The request. Identify each line below that contains the word "starting", and copy it out.

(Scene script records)
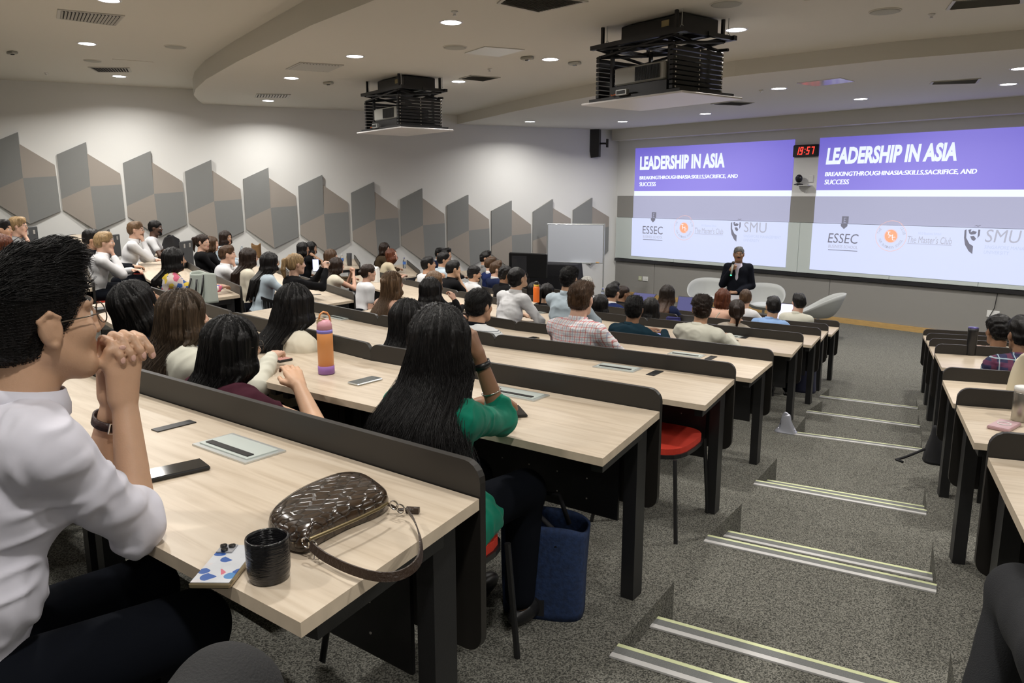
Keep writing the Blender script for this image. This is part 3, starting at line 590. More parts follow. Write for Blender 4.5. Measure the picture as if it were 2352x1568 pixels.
# ---------------- chairs ----------------
def make_chair(loc,rz,label,mult=1):
    t=empty('stacking_chair',loc,rz,label,'chair','black slotted chairs with red seats')
    b=MB(); 
    def pad(r,z0,z1,name,m):
        b=MB(); pts=[]
        for i in range(24):
            a=2*math.pi*i/24; x=.225*r*math.copysign(abs(math.cos(a))**.6,math.cos(a)); y=.21*r*math.copysign(abs(math.sin(a))**.6,math.sin(a)); pts.append((x,y))
        b.prism(pts,z0,z1); return b.build(name,m,t)
    pad(1.04,.425,.445,'seat_shell',BLK2); pad(1,.445,.475,'seat_pad',RED)
    b=MB(); N=9
    P=[]
    for i in range(N):
        z=.50+.28*i/(N-1); row=[]
        for j in range(13):
            a=(j/12-.5)*1.7; row.append((.24*math.sin(a)/math.sin(.85),-.20-.05*math.cos(a)-.06*(z-.5),z))
        P.append(row)
    for i in range(0,N-1):
        if i in (0,N-2): b.grid([P[i],P[i+1]])
    for j in range(12):
        if j%2==0: b.grid([[P[i][j],P[i][j+1]] for i in range(1,N-1)])
    b.v+= [ (x,y-.012,z) for x,y,z in b.v]; n=len(b.v)//2; b.f+=[tuple(reversed([k+n for k in f])) for f in b.f]; b.m+=b.m[:]
    b.build('backrest',BLK2,t)
    for x in(-.21,.21):
        b=MB(); b.tube([(x,.19,.43),(x+.02*(1 if x>0 else -1),.22,0)],.011); b.build('leg',BLACK,t)
        b=MB(); b.tube([(x,-.24,.74),(x,-.22,.56),(x,-.17,.43),(x+.02*(1 if x>0 else -1),-.26,0)],.011); b.build('leg',BLACK,t)
    return t
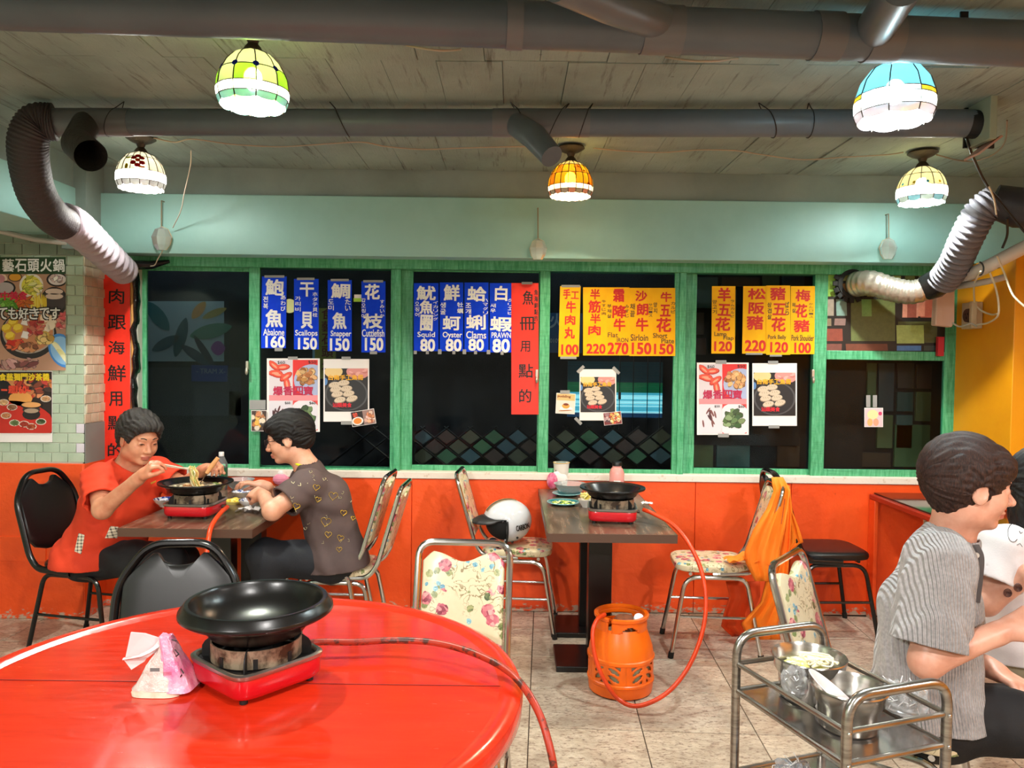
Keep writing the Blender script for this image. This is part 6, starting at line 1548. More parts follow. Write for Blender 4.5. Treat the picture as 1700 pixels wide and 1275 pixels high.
def surf_patch(obj, parent, quad, mat, name, n=8, off=.0025):
    me = obj.data; L = parent.location; bv = BVHTree.FromPolygons([v.co + L for v in me.vertices], [tuple(p.vertices) for p in me.polygons]); vs = []; ok = []
    for i in range(n + 1):
        for j in range(n + 1):
            u, v_ = i / n, j / n; px = (quad[0][0] * (1 - u) + quad[1][0] * u) * (1 - v_) + (quad[3][0] * (1 - u) + quad[2][0] * u) * v_; py = (quad[0][1] * (1 - u) + quad[1][1] * u) * (1 - v_) + (quad[3][1] * (1 - u) + quad[2][1] * u) * v_
            v = ray(px, py).normalized(); hit = bv.ray_cast(CAM, v); ok.append(hit[0] is not None); vs.append(hit[0] + (hit[1] if hit[1].dot(v) < 0 else -hit[1]) * off if hit[0] is not None else Vector((0, 0, 0)))
    fs = [f for f in [(i * (n + 1) + j, (i + 1) * (n + 1) + j, (i + 1) * (n + 1) + j + 1, i * (n + 1) + j + 1) for i in range(n) for j in range(n)] if all(ok[k] for k in f)]
    if fs: MB().add(vs, fs).build(name, mat, parent, W=True)
PLAID = NT('cream_plaid'); ck = PLAID.coord('Object'); sp_ = PLAID.n('ShaderNodeSeparateXYZ'); PLAID.l(ck, sp_.inputs[0])
la = PLAID.math('GREATER_THAN', PLAID.math('FRACT', PLAID.math('MULTIPLY', sp_.outputs[0], 62)), .68); lb_ = PLAID.math('GREATER_THAN', PLAID.math('FRACT', PLAID.math('MULTIPLY', sp_.outputs[2], 62)), .68)
PLAID.base(PLAID.mix(PLAID.math('MULTIPLY', PLAID.math('ADD', la, lb_), .5), '#e8dcc4', '#1c1814')); PLAID.set(rough=.8); PLAID = PLAID.m
surf_patch(sh1, t1, [(183, 873), (196, 874), (194, 893), (174, 893)], PLAID, 'plaid_patch'); surf_patch(sh1, t1, [(131, 885), (141, 888), (135, 920), (124, 915)], PLAID, 'plaid_patch')
surf_patch(sh1, t1, [(249, 801), (259, 797), (258, 800), (250, 804)], pbr('gold_patch', '#c9a03a', .5), 'gold_patch', 3)
# chopsticks, noodles, spatula
IV = pbr('ivory_plastic', '#e8ddc8', .35)
cs = thing('chopsticks', 'pale chopsticks held by the person in orange', 'chopsticks', P(285, 775, 3.5))
for dy, dd in ((0, 0), (3, .01)):
    MB().tube([P(248, 767 + dy, 3.44), P(317, 779 + dy * .3, 3.60 + dd)], [.0038, .0022], 8).build('chopstick', IV, cs, W=True)
nd = thing('noodles', 'bundle of noodles hanging from the chopsticks over the pan', 'food', P(322, 792, 3.62)); rg = random.Random(3)
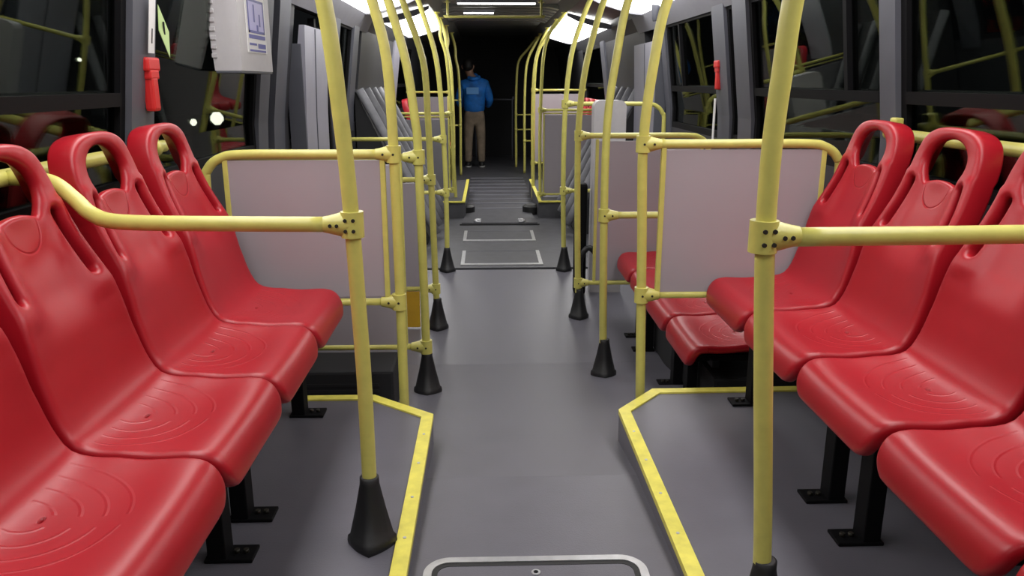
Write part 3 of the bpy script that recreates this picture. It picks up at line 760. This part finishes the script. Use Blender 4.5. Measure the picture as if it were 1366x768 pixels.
def hammer(s, y, z, label):
    t = thing('emergency_hammer', label, 'hammer', (s * 1.225, y, z), 'emergency hammers')
    MB().box(-.02, .018, -.05, .045, .125, .168, .008).box(-.016, .018, -.04, .030, .10, .13, .006).build('hammer_head', M['redbox'], t)
    MB().box(-.014, .018, -.034, .018, 0, .11, .01).build('handle', M['redbox'], t)
hammer(-1, 2.65, 1.105, 'red emergency hammer in its holder on the left window pillar')
hammer(1, 4.80, 1.150, 'red emergency hammer in its holder on the right window pillar')
t = thing('wall_sticker', 'narrow white sticker with a black arrow above the left hammer', 'sticker', (-1.205, 2.625, 1.285))
tl = Matrix.Rotation(math.atan(.13), 4, 'Y')
sb = MB().box(0, .002, -.022, .022, 0, .165, rot=tl).build('label_sheet', M['white'], t)
MB().box(.002, .003, -.003, .003, .03, .075, rot=tl).prism([(-.010, .048), (.010, .048), (0, .022)], .002, .0035, 'x').build('arrow', M['black'], sb)
t = thing('window_sticker', 'yellow-green diamond sticker on the left window pane beside the pillar', 'sticker', (-1.218, 2.78, 1.36))
b = MB(); b.prism([(0, -.085), (.042, 0), (0, .085), (-.042, 0)], 0, .0015, 'x')
bmesh.ops.rotate(b.bm, verts=b.bm.verts, cent=(0, 0, 0), matrix=Matrix.Rotation(math.atan(-.13), 3, 'Y'))
o = b.build('label_sheet', M['green'], t)
MB().box(.0016, .003, -.006, .006, -.03, .03).build('mark', M['black'], o)
tag(MB().box(1.2, 1.206, 4.735, 4.765, .86, 1.10, .001).build('white_strip', M['white']), 'thin white upright strip under the right emergency hammer', 'strip')
t = thing('ceiling_bracket', 'dark rounded bracket hanging in front of the lit panel on the right', 'bracket', (1.08, 6.0, 1.62))
MB().tube([(0, 0, .14), (0, 0, .08), (0, 0, .03), (0, 0, .0)], lambda u: .03 - .012 * u * u, 14, 4).build('bracket_arm', M['pillar'], t)
MB().box(-.04, .04, -.04, .04, .13, .15, .004).build('mount', M['pillar'], t)

# ---------------------------------------------------------------- person at the back
def skin_mesh(name, nodes, edges, m, parent, sub=2):
    me = bpy.data.meshes.new(name); me.from_pydata([n[0] for n in nodes], edges, []); o = bpy.data.objects.new(name, me); COL.objects.link(o)
    md = o.modifiers.new('skin', 'SKIN'); md.use_smooth_shade = True
    for i, n in enumerate(nodes):
        r = n[1] if isinstance(n[1], tuple) else (n[1], n[1]); me.skin_vertices[0].data[i].radius = r
    me.skin_vertices[0].data[0].use_root = True
    ss = o.modifiers.new('sub', 'SUBSURF'); ss.levels = sub; ss.render_levels = sub
    me.materials.append(m); o.parent = parent; return o
t = thing('person', 'person in a blue jacket and khaki trousers standing with back turned at the far end', 'person', (-.36, 13.4, -.2))
N = [((0, 0, .92), (.14, .10)), ((0, 0, 1.10), (.13, .09)), ((0, -.01, 1.28), (.15, .10)), ((0, -.01, 1.40), (.10, .08)), ((-.05, 0, 1.47), .055), ((-.08, .02, 1.55), .07), ((-.10, .025, 1.64), (.078, .092)), ((-.10, .02, 1.72), .06)]
E_ = [(i, i + 1) for i in range(7)]
for s in (-1, 1):
    b0 = len(N); N += [((s * .18, -.01, 1.36), .055), ((s * .245, .02, 1.12), .045), ((s * .20, .22, 1.0), .036), ((s * .17, .30, 1.02), .026)]
    E_ += [(3, b0), (b0, b0 + 1), (b0 + 1, b0 + 2), (b0 + 2, b0 + 3)]
    for k in range(4):
        h0 = len(N); N += [((s * (.155 + .018 * k), .36, 1.03 - .004 * k), .010), ((s * (.15 + .018 * k), .40, 1.01), .008)]; E_ += [(b0 + 3, h0), (h0, h0 + 1)]
    h0 = len(N); N += [((s * .135, .33, 1.05), .011), ((s * .12, .36, 1.05), .009)]; E_ += [(b0 + 3, h0), (h0, h0 + 1)]
    b0 = len(N); N += [((s * .09, 0, .84), .085), ((s * .105, .01, .48), .058), ((s * .11, -.01, .12), .04), ((s * .115, .10, .04), .035)]
    E_ += [(0, b0), (b0, b0 + 1), (b0 + 1, b0 + 2), (b0 + 2, b0 + 3)]
body = skin_mesh('body', N, E_, M['skin'], t)
J = [((0, 0, .86), (.185, .13)), ((0, -.005, 1.0), (.19, .13)), ((0, -.02, 1.2), (.20, .135)), ((0, -.02, 1.34), (.175, .12)), ((-.03, 0, 1.44), (.085, .08)), ((-.06, .0, 1.49), (.075, .075))]
JE = [(0, 1), (1, 2), (2, 3), (3, 4), (4, 5)]
for s in (-1, 1):
    b0 = len(J); J += [((s * .185, -.01, 1.345), .085), ((s * .262, .02, 1.10), .070), ((s * .215, .19, .985), .055)]; JE += [(3, b0), (b0, b0 + 1), (b0 + 1, b0 + 2)]
jk = skin_mesh('jacket', J, JE, M['jacket'], t)
MB().box(-.125, .075, -.172, -.158, 1.19, 1.30, .006).build('back_patch', M['patch'], jk)
MB().tube([(-.09, -.07, 1.45), (-.03, -.115, 1.43), (.05, -.11, 1.44), (.08, -.05, 1.46)], .035, 10, 4).build('hood', M['jacket'], jk)
K = [((0, 0, 1.02), (.165, .12)), ((0, 0, .86), (.16, .115))]; KE = [(0, 1)]
for s in (-1, 1):
    b0 = len(K); K += [((s * .09, 0, .74), .098), ((s * .105, .0, .48), .078), ((s * .11, -.01, .14), .064), ((s * .11, -.01, .07), .066)]; KE += [(1, b0), (b0, b0 + 1), (b0 + 1, b0 + 2), (b0 + 2, b0 + 3)]
skin_mesh('trousers', K, KE, M['khaki'], t)
for s in (-1, 1):
    sh_ = MB(); sh_.loft([[(s * .115 + .05 * w * math.cos(a), .04 + .14 * w * math.sin(a), z) for a in [2 * math.pi * k / 16 for k in range(16)]] for w, z in ((1, .018), (1, .05), (.8, .085), (.4, .10))]); so = sh_.build('shoe', M['shoe'], t, smooth=True)
    MB().loft([[(s * .115 + .054 * math.cos(a), .04 + .146 * math.sin(a), z) for a in [2 * math.pi * k / 16 for k in range(16)]] for z in (0, .02)]).build('sole', M['sole'], so)
hr = bmesh.new(); bmesh.ops.create_uvsphere(hr, u_segments=20, v_segments=14, radius=1)
for v in hr.verts:
    v.co = Vector((-.10 + v.co.x * .088, .008 + v.co.y * .10 - .012, 1.665 + v.co.z * .10 - (.02 if v.co.y < 0 and v.co.z < 0 else 0)))
me = bpy.data.meshes.new('hair'); hr.to_mesh(me); hr.free(); me.materials.append(M['hair']); o = bpy.data.objects.new('hair', me); COL.objects.link(o); o.parent = t
# face on the far side of the head
MB().tube([(-.10, .118, 1.63), (-.10, .135, 1.60), (-.10, .118, 1.59)], .012, 8, 3).build('nose', M['skin'], t)
for s in (-1, 1): MB().tube([(-.10 + s * .085, .02, 1.65), (-.10 + s * .098, .01, 1.63), (-.10 + s * .085, .02, 1.59)], .011, 8, 3).build('ear', M['skin'], t)

# ---------------------------------------------------------------- outside
struct(MB().box(-40, 40, -10, 60, -1.3, -1.2).build('floor_street', M['ground']))
def street_lamp(x, y, z, r, label):
    t = thing('street_lamp', label, 'lamp', (x, y, -1.2), 'lights outside')
    MB().cyl((0, 0, 0), (0, 0, z + 1.2 - r), .05, 10).build('lamp_post', M['black'], t)
    b = MB(); b.loft([[(q * math.cos(a), q * math.sin(a), z + 1.2 + h) for a in [2 * math.pi * k / 14 for k in range(14)]] for q, h in ((r * .4, -r), (r, -r * .3), (r, r * .3), (r * .5, r))]).build('lamp_head', M['lamp'], t, smooth=True)
street_lamp(-4.5, 13.1, .615, .10, 'bright light seen through the left window beside the red hammer')
street_lamp(-4.7, 12.6, .58, .05, 'smaller bright light seen through the left window beside the red hammer')
street_lamp(-4.5, 8.9, 1.42, .02, 'tiny light seen through the first left window')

Written answer.
Keep writing the Blender script for this image. This is part 3, starting at line 590. More parts follow. Write for Blender 4.5. Measure the picture as if it were 2352x1568 pixels.
Keep writing the Blender script for this image. This is part 6, starting at line 1548. More parts follow. Write for Blender 4.5. Treat the picture as 1700 pixels wide and 1275 pixels high.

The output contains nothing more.